Mas os gafanhotos. Os gafanhotos eram absolutamente essenciais, alimentavam heróis em construção, forjavam homens de aço, oleavam máquinas de guerra que haveriam de ser. Eram, repito, absolutamente essenciais, naturalmente curriculares. Os gafanhotos e a pancada.
Eram assim os Comandos, para onde não fui voluntário, é preciso que se
note. Havia um cuidado muito grande com a nossa alimentação. Por
vontade de quem mandava, nós, os desprezíveis instruendos, estaríamos
sempre a comer, às mãos desabridas de sargentos e cabos com idade para
serem coronéis, com poderes de general, práticas de verdugos
descontrolados e tremendas saudades ultramarinas. Consta que, quarenta
anos passados, os Comandos ainda são assim. E que às vezes "as coisas
correm mal"...
Em 1978 correu mal uma aula de morteiros. Um instrutor jactante e
incompetente, como se exige que sejam os instrutores, apontou para o
infinito, despoletou a granada e, sem querer, deixou-a escorregar tubo
abaixo. Pum! O morteiro só parou em cheio num centro comercial da
Amadora, por acaso com pessoas dentro. Sei disto porque estava lá, do
lado do morteiro e do instrutor palerma. E, para evitar problemas com a
população, não me deixaram vir a casa nesse fim-de-semana.

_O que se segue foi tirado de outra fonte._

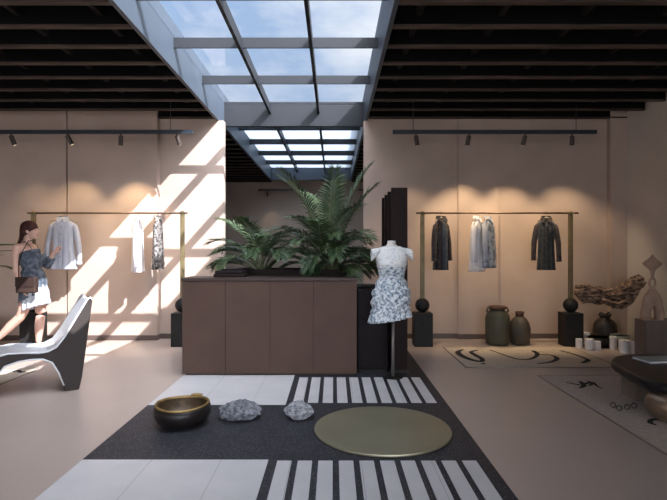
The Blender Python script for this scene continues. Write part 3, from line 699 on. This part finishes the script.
# ------------------------------------------------------------------ pieces on the black terrazzo
b = thing('bowl', 'large black clay bowl with golden rim and inside', 'bowl', (-1.155, 3.82, 0))
M['bowlin'] = mat('brown_gold_inside', (.13, .085, .045), .5, .3, col2=(.07, .045, .026), scale=20)
def bring(r, z, tilt=0, n=48):
    return [(r * cos(2 * PI * j / n) * (1 + .012 * sin(3 * 2 * PI * j / n)), r * sin(2 * PI * j / n), z + .004 * sin(2 * PI * j / n * 2 + 1) * (z / .15)) for j in range(n)]
MB().rings([bring(.11, 0), bring(.15, .008), bring(.19, .04), bring(.214, .085), bring(.21, .125), bring(.197, .15), bring(.19, .148), bring(.198, .10), bring(.18, .05), bring(.13, .025), bring(.02, .02)], cap1=True).build('body', M['bowl'], b, smooth=True)
MB().rings([bring(.199, .146), bring(.203, .155), bring(.197, .162), bring(.187, .158), bring(.185, .146)], cap0=False, cap1=False).build('rim', M['gold'], b, smooth=True)
MB().rings([bring(.187, .148), bring(.190, .105), bring(.172, .06), bring(.12, .034), bring(.01, .030)], cap0=False).build('glaze', M['bowlin'], b, smooth=True)
MB().ball((.06, .19, .165), (.05, .014, .012), 14, 8).build('rim_knob', M['gold'], b, smooth=True)

def rock(name, label, loc, sz, seed, m):
    mb = MB(); n, mm = 56, 36; rg = []; S_ = Vector((seed * 3.7, seed * 1.3, seed * 7.1))
    for i in range(mm + 1):
        a = -PI / 2 + PI * i / mm; out = []
        for j in range(n):
            th = 2 * PI * j / n; d = Vector((max(cos(a), .01) * cos(th), max(cos(a), .01) * sin(th), sin(a)))
            r = 1 + .22 * pnoise(d * 1.6 + S_) + .16 * abs(pnoise(d * 3.4 + S_)) - .22 * abs(pnoise(d * 6 + S_)) + .08 * pnoise(d * 15 + S_)
            p = Vector((d.x * r * sz[0], d.y * r * sz[1], d.z * r * sz[2] + sz[2] * .8))
            if p.z < 0.0: p.z = 0.0
            out.append(p)
        rg.append(out)
    mb.rings(rg); o = mb.build(name, m, smooth=False); o.location = loc
    return o
tag(rock('rock', 0, (-.735, 3.93, 0), (.155, .11, .075), 2, M['rock']), 'larger dark grey craggy rock beside the bowl', 'rock')
tag(rock('rock', 0, (-.272, 3.94, 0), (.105, .09, .072), 5, M['rock2']), 'smaller pale grey rock near the brass disc', 'rock')
dm = MB().lathe([(.45, 0), (.496, .003), (.5, .012), (.497, .02), (.48, .021), (.01, .021)], n=96)
o = dm.build('disc', M['disc'], smooth=False); o.location = (.358, 3.675, .0)
tag(o, 'large round dull brass disc lying flat on the floor', 'disc')

# ------------------------------------------------------------------ right side: vases, jar, candles
v = thing('vase', 'large olive jar with lugs on its shoulders standing against wall', 'vase', ((497.5 - 333.5) * 7.03 / F, 7.03, 0))
MB().lathe([(.13, 0), (.158, .02), (.165, .10), (.168, .36), (.155, .42), (.12, .465), (.10, .48), (.098, .50), (.09, .50), (.088, .47), (.10, .42), (.01, .40)], n=40).build('body', M['olive'], v, smooth=True)
MB().lathe([(.098, .495), (.118, .505), (.122, .53), (.115, .54), (.092, .54), (.09, .50)], n=40).build('rim', M['rust'], v, smooth=True)
for s in (-1, 1):
    MB().tube([(s * .135, 0, .45), (s * .155, 0, .485), (s * .14, 0, .515), (s * .105, 0, .51)], .014, 8).build('lug', M['olive'], v, smooth=True)
v = thing('vase', 'smaller olive-brown bottle vase right of the large olive jar', 'vase', ((521 - 333.5) * 7.0 / F, 7.05, 0))
MB().lathe([(.10, 0), (.13, .02), (.143, .12), (.146, .22), (.13, .30), (.095, .36), (.06, .385), (.055, .39), (.05, .39), (.05, .35), (.01, .33)], n=40).build('body', M['olive2'], v, smooth=True)
MB().lathe([(.055, .385), (.056, .44), (.062, .455), (.056, .46), (.046, .455), (.046, .39)], n=32).build('neck', M['rust'], v, smooth=True)
JX, JY = (605 - 333.5) * 7.2 / F, 7.2
v = thing('lidded_jar', 'dark round jar with two loop handles behind the candles', 'jar', (JX, JY, 0))
MB().lathe([(.08, 0), (.12, .01), (.155, .08), (.165, .17), (.15, .26), (.11, .32), (.07, .345), (.062, .36), (.055, .355), (.06, .32), (.01, .3)], n=40).build('body', M['jar'], v, smooth=True)
MB().lathe([(.064, .352), (.075, .375), (.085, .395), (.078, .40), (.06, .37)], n=32).build('neck', M['jar'], v, smooth=True)
for s in (-1, 1):
    MB().tube([(s * .06, 0, .36), (s * .085, 0, .40), (s * .06, 0, .43), (s * .02, 0, .405)], .012, 8).build('loop_handle', M['jar'], v, smooth=True)
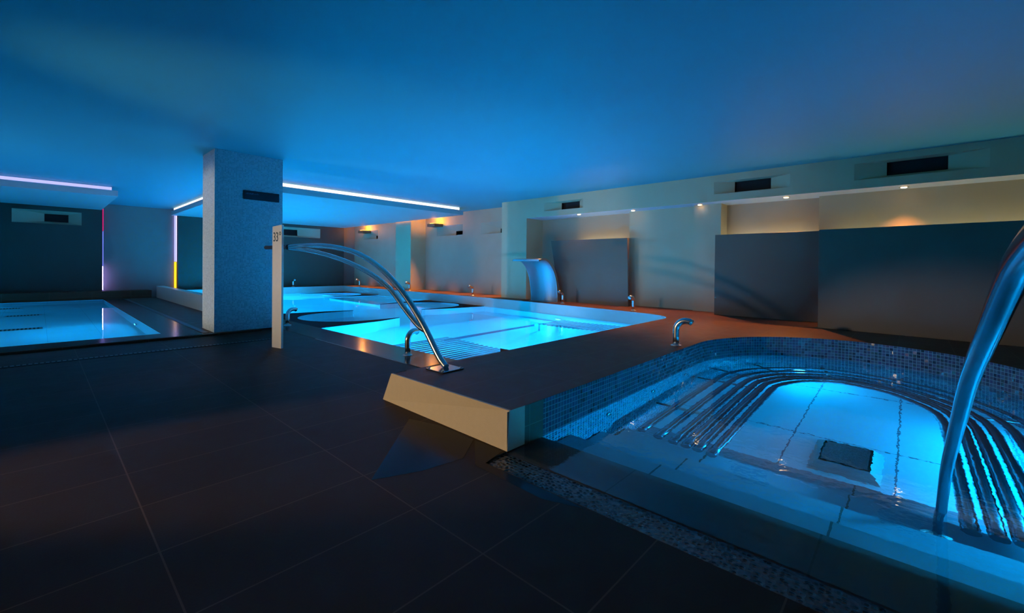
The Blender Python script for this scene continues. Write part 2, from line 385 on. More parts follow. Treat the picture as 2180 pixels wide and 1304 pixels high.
bk = MB(); wall_with_holes(bk, 'x', 8.35, Y0, 7.18, 2.27, C, VB)
bk.face([(8.6,Y0,2.3),(8.6,7.18,2.3),(8.6,7.18,C),(8.6,Y0,C)])
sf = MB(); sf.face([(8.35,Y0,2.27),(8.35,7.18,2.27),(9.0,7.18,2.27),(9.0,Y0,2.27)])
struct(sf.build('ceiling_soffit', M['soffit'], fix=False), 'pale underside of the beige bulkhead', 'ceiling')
struct(bk.build('wall_bulkhead', M['pale_wall'], fix=False), 'long beige bulkhead with recessed vents and a lit underside', 'wall')
for h, i, l in zip(VB, VBi, ('small square black vent in the beige bulkhead above the waterfall', 'splayed black vent in the middle of the beige bulkhead', 'largest splayed black vent in the beige bulkhead')):
    niche('x', 8.35, h, i, 0.12, l, M['pale_wall'])
struct(MB().box(8.35, 9.0, 7.18, 8.05, P-.1, C).build('wall_pier', M['pale_wall']), 'deep grey pier standing behind the waterfall', 'wall')
struct(MB().box(8.40, 9.0, 12.3, 13.2, P-.1, C).build('wall_pier', M['pale_wall']), 'grey pier left of the amber uplight', 'wall')
struct(MB().box(8.75, 9.0, 3.14, 4.56, P-.1, 2.27).build('wall_pilaster', M['pale_wall']), 'wide grey pilaster under the bulkhead', 'wall')
struct(MB().box(8.64, 9.0, 2.64, 3.14, P-.1, 2.27).build('wall_pilaster', M['pale_wall']), 'narrow beige pilaster beside the middle panel', 'wall')
struct(MB().box(8.80, 9.0, Y0, 1.15, P-.1, 2.27).build('wall_recess', M['pale_wall']), 'pale wall strip above the largest panel', 'wall')
# dropped ceilings with their wall leaves
struct(MB().box(2.80, 8.36, 9.62, 16.95, FZ, 2.66).build('ceiling_slab', M['slab']), 'dropped ceiling slab over the long pool', 'ceiling')
struct(MB().box(X0, 1.22, 13.16, 16.95, FZ, 2.66).build('ceiling_slab', M['slab']), 'dropped ceiling slab over the small pool', 'ceiling')
VL = [(-.45,.82,2.06,2.41)]; VLi = [(.12,.57,2.125,2.33)]
VK = [(5.6,7.4,2.06,2.42)]; VKi = [(6.1,6.6,2.12,2.34)]
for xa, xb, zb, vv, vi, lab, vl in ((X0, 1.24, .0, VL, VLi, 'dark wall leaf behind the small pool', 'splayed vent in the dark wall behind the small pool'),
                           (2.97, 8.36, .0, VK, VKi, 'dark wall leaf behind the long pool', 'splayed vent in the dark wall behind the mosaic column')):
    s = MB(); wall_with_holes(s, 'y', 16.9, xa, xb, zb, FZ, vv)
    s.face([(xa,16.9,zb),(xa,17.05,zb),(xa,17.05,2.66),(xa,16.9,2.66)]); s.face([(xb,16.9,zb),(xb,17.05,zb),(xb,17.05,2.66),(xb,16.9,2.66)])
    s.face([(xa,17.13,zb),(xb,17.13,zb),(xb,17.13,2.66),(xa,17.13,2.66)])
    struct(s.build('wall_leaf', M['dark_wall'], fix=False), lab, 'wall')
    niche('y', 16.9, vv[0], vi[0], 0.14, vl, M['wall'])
# raised step behind the small pool
struct(MB().box(X0, 2.26, 16.42, 16.9, 0, .255).build('floor_step', M['deck'], bevel=.01), 'raised step at the far end of the small pool', 'floor')

# ------------------------------------------------------------------ decks
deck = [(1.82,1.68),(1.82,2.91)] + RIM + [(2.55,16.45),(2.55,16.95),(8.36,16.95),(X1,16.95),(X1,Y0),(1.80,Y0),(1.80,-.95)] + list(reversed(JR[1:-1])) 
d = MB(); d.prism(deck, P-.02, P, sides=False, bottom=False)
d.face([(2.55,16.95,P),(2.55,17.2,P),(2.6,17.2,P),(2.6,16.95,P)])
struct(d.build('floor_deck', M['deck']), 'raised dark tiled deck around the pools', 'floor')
s = MB()
A_, B_ = (1.82,1.675), (1.82,2.91)
s.face([(1.815,1.675,P+.003),(1.815,2.90,P+.003),(1.83,3.04,0),(1.80,1.675,0)])
s.face([(1.815,1.675,P+.003),(1.80,1.675,0),(1.95,1.675,0),(1.95,1.675,P+.003)])
s.face([(1.815,2.90,P+.003),(1.83,3.04,0),(1.97,3.04,0),(1.95,2.90,P+.003)])
s.face([(1.815,1.675,P+.003),(1.83,1.675,P+.003),(1.83,2.90,P+.003),(1.815,2.90,P+.003)])
struct(s.build('floor_riser', M['riser'], fix=False), 'beige lit step riser of the raised deck', 'floor')
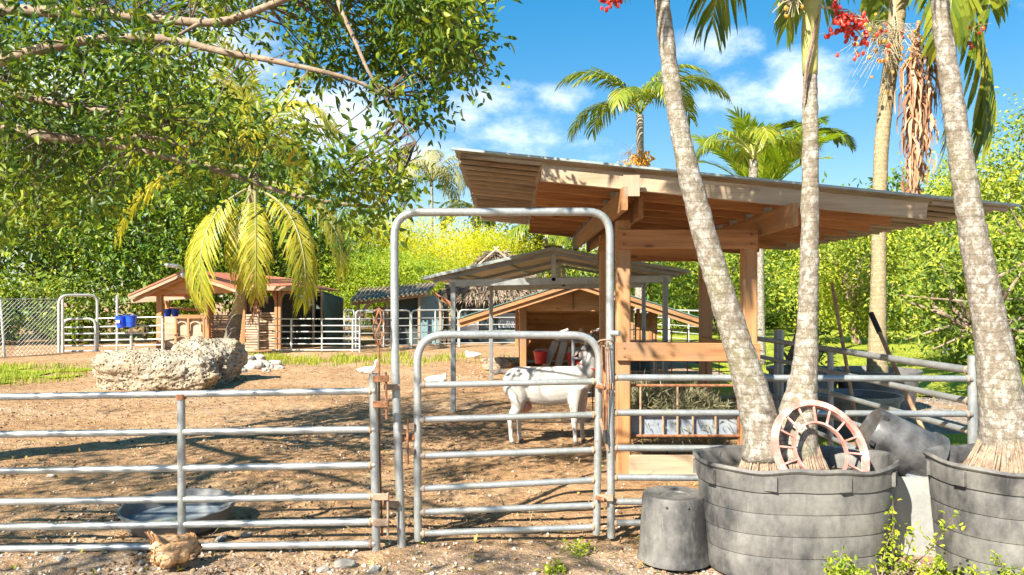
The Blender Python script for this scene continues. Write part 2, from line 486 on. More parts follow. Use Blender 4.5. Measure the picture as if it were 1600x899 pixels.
mat_leaf('blade_grass', [(0.16, 0.22, 0.02), (0.32, 0.37, 0.03), (0.50, 0.48, 0.06)], 0.35, 0.6, 0.4, 0.7)
mat_leaf('hay', [(0.17, 0.16, 0.08), (0.30, 0.28, 0.16), (0.42, 0.40, 0.25)], 0.15, 0.8, 0.3, 3.0)
mat_leaf('frond_coconut', [(0.18, 0.26, 0.03), (0.36, 0.37, 0.03), (0.54, 0.48, 0.05), (0.66, 0.57, 0.20)], 0.40, 0.45, 0.4, 0.6)
mat_leaf('frond_green', [(0.06, 0.12, 0.02), (0.15, 0.22, 0.025), (0.30, 0.33, 0.03), (0.52, 0.42, 0.04)], 0.32, 0.35, 0.4, 0.8)
mat_leaf('frond_deep', [(0.04, 0.09, 0.03), (0.09, 0.16, 0.03), (0.18, 0.26, 0.03), (0.32, 0.36, 0.04)], 0.35, 0.35, 0.4, 0.8)
mat_leaf('frond_pale', [(0.22, 0.22, 0.09), (0.33, 0.32, 0.14), (0.45, 0.42, 0.20)], 0.30, 0.6, 0.4, 0.8)
mat_leaf('litter', [(0.24, 0.12, 0.05), (0.40, 0.25, 0.10), (0.50, 0.40, 0.12), (0.30, 0.30, 0.05)], 0.1, 0.8, 0.1, 2.0)
mat_leaf('pebbles', [(0.30, 0.22, 0.15), (0.40, 0.33, 0.25), (0.50, 0.45, 0.37), (0.66, 0.62, 0.56)], 0.0, 0.9, 0.1, 2.0)
mat_leaf('clods', [(0.07, 0.045, 0.03), (0.14, 0.09, 0.055), (0.26, 0.165, 0.095), (0.38, 0.25, 0.14)], 0.0, 0.95, 0.1, 2.0)


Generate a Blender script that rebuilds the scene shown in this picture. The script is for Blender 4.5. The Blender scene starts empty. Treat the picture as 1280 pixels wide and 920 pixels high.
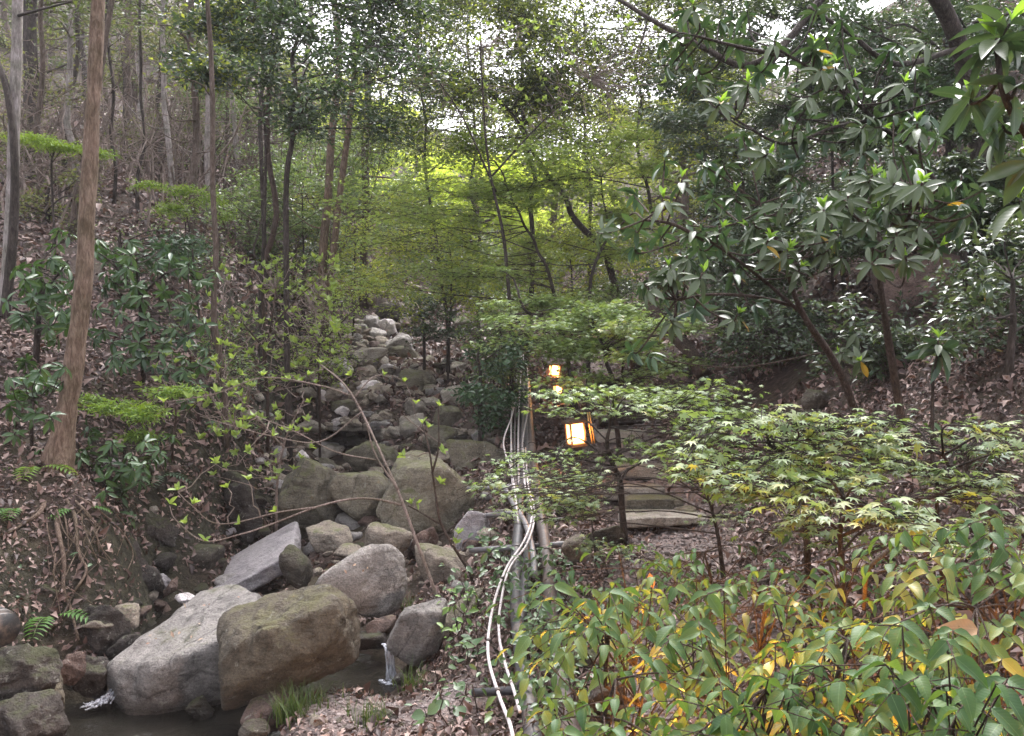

Quanto aos gafanhotos, fritos e de escabeche talvez marchassem melhor. E depois um golinho de água, por favor...
Naquele tempo eu já tinha visto na televisão a preto e branco a série
Kung Fu, com David Carradine, mas ainda não conhecia a anedota "O Mestre
e o Gafanhoto", que haveria de ouvir anos mais tarde contada numa
cassete pelo menestrel brasileiro (isto anda tudo ligado) Juca Chaves e
que, indo directamente aos finalmentes, é mais ou menos assim:
Gafanhoto, aprendiz de Shaolin, era pequenininho e perguntou ao seu velho Mestre, que era cego e sabia tudo:
- Mestre, quando é que eu me tornarei um homem?
E o Mestre respondeu-lhe:
- Gafanhoto, quando um dia você passar a mão entre as pernas e sentir
duas bolas, então você será um homem. Mas quando um dia você passar a
mão entre as pernas e sentir quatro bolas, não pense que é super-homem. É
que tem alguém lhe enrabando.
P.S. - Este texto é tão velho como o mestre de kung fu, mas também novo
como o coronavírus. Já aqui batalhei pelos objectores de consciência. Eu não fui objector nem voluntário, a tropa
aconteceu-me, mas lembro-me de, anos depois da minha malograda passagem
pelos Comandos, ter ido a tribunal militar defender um camarada de
profissão que objectava. Defendi-o como defendo os ex-combatentes,
voluntários ou involuntários, gente marcada pela guerra e de quem o
Estado tem uma certa queda para se esquecer. E o esquecimento mata.